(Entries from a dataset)
——————

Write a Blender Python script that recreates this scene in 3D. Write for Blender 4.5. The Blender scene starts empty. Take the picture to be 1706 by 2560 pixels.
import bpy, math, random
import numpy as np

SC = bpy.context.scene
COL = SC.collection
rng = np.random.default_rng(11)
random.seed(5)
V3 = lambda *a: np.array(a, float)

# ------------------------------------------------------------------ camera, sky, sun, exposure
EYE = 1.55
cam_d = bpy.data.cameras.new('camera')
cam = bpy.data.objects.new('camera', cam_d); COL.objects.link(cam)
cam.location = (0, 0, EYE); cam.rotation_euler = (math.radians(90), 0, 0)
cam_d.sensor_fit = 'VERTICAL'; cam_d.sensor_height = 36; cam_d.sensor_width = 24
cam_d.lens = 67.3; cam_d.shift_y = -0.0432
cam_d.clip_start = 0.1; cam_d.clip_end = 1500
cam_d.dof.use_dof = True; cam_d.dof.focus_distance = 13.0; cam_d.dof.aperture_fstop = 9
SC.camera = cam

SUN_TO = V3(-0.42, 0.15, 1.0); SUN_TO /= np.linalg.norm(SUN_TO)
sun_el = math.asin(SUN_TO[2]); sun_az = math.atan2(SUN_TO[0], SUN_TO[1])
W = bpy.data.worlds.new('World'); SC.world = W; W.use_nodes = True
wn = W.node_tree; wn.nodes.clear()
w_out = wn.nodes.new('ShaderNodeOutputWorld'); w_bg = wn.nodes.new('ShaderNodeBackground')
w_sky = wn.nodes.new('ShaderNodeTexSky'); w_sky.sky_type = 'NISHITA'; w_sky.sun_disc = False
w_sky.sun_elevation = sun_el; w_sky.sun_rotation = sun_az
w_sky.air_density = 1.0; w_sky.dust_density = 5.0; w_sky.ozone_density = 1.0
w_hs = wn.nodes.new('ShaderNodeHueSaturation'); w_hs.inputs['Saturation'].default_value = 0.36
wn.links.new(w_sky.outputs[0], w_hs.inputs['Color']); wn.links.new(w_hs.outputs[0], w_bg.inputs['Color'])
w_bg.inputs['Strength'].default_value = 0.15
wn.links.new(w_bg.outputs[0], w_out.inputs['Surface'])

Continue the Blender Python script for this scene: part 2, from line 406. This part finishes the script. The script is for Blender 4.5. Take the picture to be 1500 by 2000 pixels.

——————

**DO THIS**
Return nothing but the lines from the start of the listing above through the line containing "SC.camera = cam", exactly as given.

**EXERCISE OUTPUT**
Write a Blender Python script that recreates this scene in 3D. Write for Blender 4.5. The Blender scene starts empty. Take the picture to be 1706 by 2560 pixels.
import bpy, math, random
import numpy as np

SC = bpy.context.scene
COL = SC.collection
rng = np.random.default_rng(11)
random.seed(5)
V3 = lambda *a: np.array(a, float)

# ------------------------------------------------------------------ camera, sky, sun, exposure
EYE = 1.55
cam_d = bpy.data.cameras.new('camera')
cam = bpy.data.objects.new('camera', cam_d); COL.objects.link(cam)
cam.location = (0, 0, EYE); cam.rotation_euler = (math.radians(90), 0, 0)
cam_d.sensor_fit = 'VERTICAL'; cam_d.sensor_height = 36; cam_d.sensor_width = 24
cam_d.lens = 67.3; cam_d.shift_y = -0.0432
cam_d.clip_start = 0.1; cam_d.clip_end = 1500
cam_d.dof.use_dof = True; cam_d.dof.focus_distance = 13.0; cam_d.dof.aperture_fstop = 9
SC.camera = cam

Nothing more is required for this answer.